We did ask Shirley to have the foster mom tell Johanna that it was okay for her to take off her coat, that we had some nice clothes for her to wear, that she could take a bath, etc. It obviously didn’t work, but we tried! 

It seemed that Johanna really served as a big sister in her foster family. We can see that in how she loves taking care of Jonas, helping with buttoning his shirt, getting his glasses, wanting to shampoo his hair in the bath, etc. It’ll be interesting to see if that dynamic continues, especially since Jonas is so proud that he is the big brother. As she’s currently taller than him, that adds an extra interesting element.

Time to say goodbye
Leaving the orphanage was the worst. It really did feel like a kidnapping. Johanna was screaming and crying and did NOT want to go. She continued screaming and crying inconsolably in the van. Part of the orphanage visit includes going out to lunch with some of the officials. At first we were hesitant about this plan, wondering how this would go with our daughter having a meltdown, but it actually turned out to be the best thing. It served as a distraction, and she calmed down and ate quietly.

The food was not the best at this lunch. It was probably our most authentic meal though! It started with a soup course with some sort of fatty beef knuckle things in it (I just ate the broth). Then, in typical Chinese fashion, plate after plate of food was brought out and put on the rotating table. I wasn’t a fan of most of it, but I’m also admittedly picky. When pigeon heads are staring at you though, I kind of draw the line. I so badly wanted to take a picture, but I just couldn’t do it with the officials there! I mostly ate noodles and rice and got by. 

Johanna sat between Zack and I on the way home, and she was actually very talkative and in good spirits. She was repeating words we said, learned how to pronounce “Dada,” did the motions for songs I taught her, etc. However, when we got back to the hotel and Shirley reminded her that she should go in and take a bath, she started sobbing. We only convinced her to go back inside after she told her she didn’t have to take off her coat.

She played quietly in the hotel room for a bit, but then she had a meltdown like the kind we saw on the very first day…trying to get out the door, screaming and crying, sweating and thrashing about. Poor girl was in hysterics. All we could do was sit near her and let her cry it out. She let me pick her up and hold her briefly before breaking down again, and then she eventually settled down lying on Zack’s chest. 

After that, she seemed okay, but she definitely wasn’t going to take a bath! I had Jonas take one with toys to try to tempt her, and she even played around dumping water on his head and helping me wash his hair, but going in was not an option. We’ll try again tonight, but I’m guessing we won’t have any luck.
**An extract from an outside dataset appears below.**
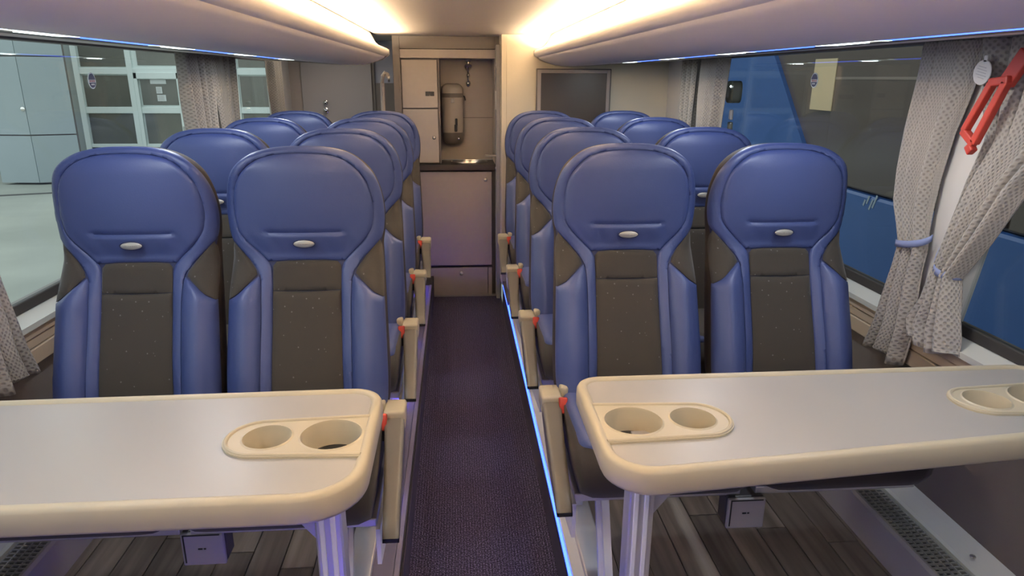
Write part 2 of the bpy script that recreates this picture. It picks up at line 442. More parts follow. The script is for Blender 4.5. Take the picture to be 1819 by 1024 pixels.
def sidewall(side):
    s = 1 if side == 'right' else -1
    def x(v): return v if side == 'right' else MX(v)
    yb = YE+.05 if side == 'right' else 5.65
    def bx(a, b, name, mt, bev=0): return struct(MB().box2((x(a[0]), a[1], a[2]), (x(b[0]), b[1], b[2]), bev).build(name, mt))
    w = bx((WR, Y0, FL), (WR+.08, yb, -.83), 'wall_'+side, wall_low)
    # beige lining with grooves under the window: three long mouldings
    for k, (za, zb_) in enumerate(((-.82, -.772), (-.770, -.742), (-.740, -.712))):
        MB().box2((x(WR-.022+.004*(k % 2)), Y0, za), (x(WR+.03), yb, zb_), .003).build('wall_panel', panel_b, w)
    MB().prism([(x(WR-.03), -.712), (x(WR-.03), -.695), (x(WR+.02), -.672), (x(WR+.05), -.672), (x(WR+.05), -.712)], 'y', Y0, yb).build('sill', sill_m, w)
    MB().box2((x(WR+.012), Y0, -.674), (x(WR+.03), yb, -.640), .004).build('gasket', rubber, w)
    MB().box2((x(WR-.006), Y0, .098), (x(WR+.04), yb, .20)).build('top_rail', grey_dk, w)
    MB().box2((x(WR+.03), Y0, -.85), (x(WR+.09), yb, -.665)).build('outer_skin', grey_dk, w)
    return w, x
wall_r, xr_ = sidewall('right'); wall_l, xl_ = sidewall('left')

def pane(n, side, ya_, yb_):
    x = WR+.02 if side == 'right' else MX(WR+.02)
    o = struct(MB().box2((x-.003, ya_, -.668), (x+.003, yb_, .12)).build('window_%d' % n, glass if side == 'left' else glass_r)); return o
pane(1, 'right', Y0, 1.74); pane(2, 'right', 1.75, 4.12)
pane(3, 'left', Y0, 1.74); pane(4, 'left', 1.75, 3.72); pane(5, 'left', 3.80, 5.3)
# pillars between the panes
for i, (side, pts, mt) in enumerate((
        ('right', [(1.70, -.68), (1.85, -.68), (1.80, .12), (1.56, .12)], white_wall),
        ('right', [(3.62, -.68), (3.72, -.68), (3.72, .12), (3.62, .12)], grey_dk),
        ('left', [(1.64, -.68), (1.79, -.68), (1.74, .12), (1.50, .12)], white_wall),
        ('left', [(3.70, -.68), (3.82, -.68), (3.82, .12), (3.70, .12)], white_wall),
        ('left', [(5.28, -.68), (5.65, -.68), (5.65, .12), (5.34, .12)], white_wall))):
    a, b = (WR-.012, WR+.03) if side == 'right' else (MX(WR-.012), MX(WR+.03))
    struct(MB().prism(pts, 'x', a, b).build('window_pillar', mt))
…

Anyway, it was an emotionally exhausting day for all of us. While I know it’s best for Johanna to have a permanent family, educational opportunities, and access to things orphanage life never would have given her, yesterday it felt cruel to rip her away from her loving foster family and friends. Her sweet little foster brother had been asking where she was every day and sobbed when our guide said she was back just to say goodbye. And to see the pain she’s obviously going through with this loss breaks my heart. I just want to make it all better, but I can’t. I know things will get better, but in the meantime, this is so hard.

P.S. I’ve shared a few pictures here to give our readers an idea of orphanage life and how much Johanna’s nainai meant to her (thanks to Morgan for being our wonderful photographer so we can be present in the moment), but most I’m keeping just for Johanna, especially the ones of the other children who live there and some intimate moments with her foster mom.  

Leaving the orphanage forever!

1 comment:

  1. heart wrenching, but someday (soon I hope) she will love her American parents and her brother and realize what a lucky girl she is.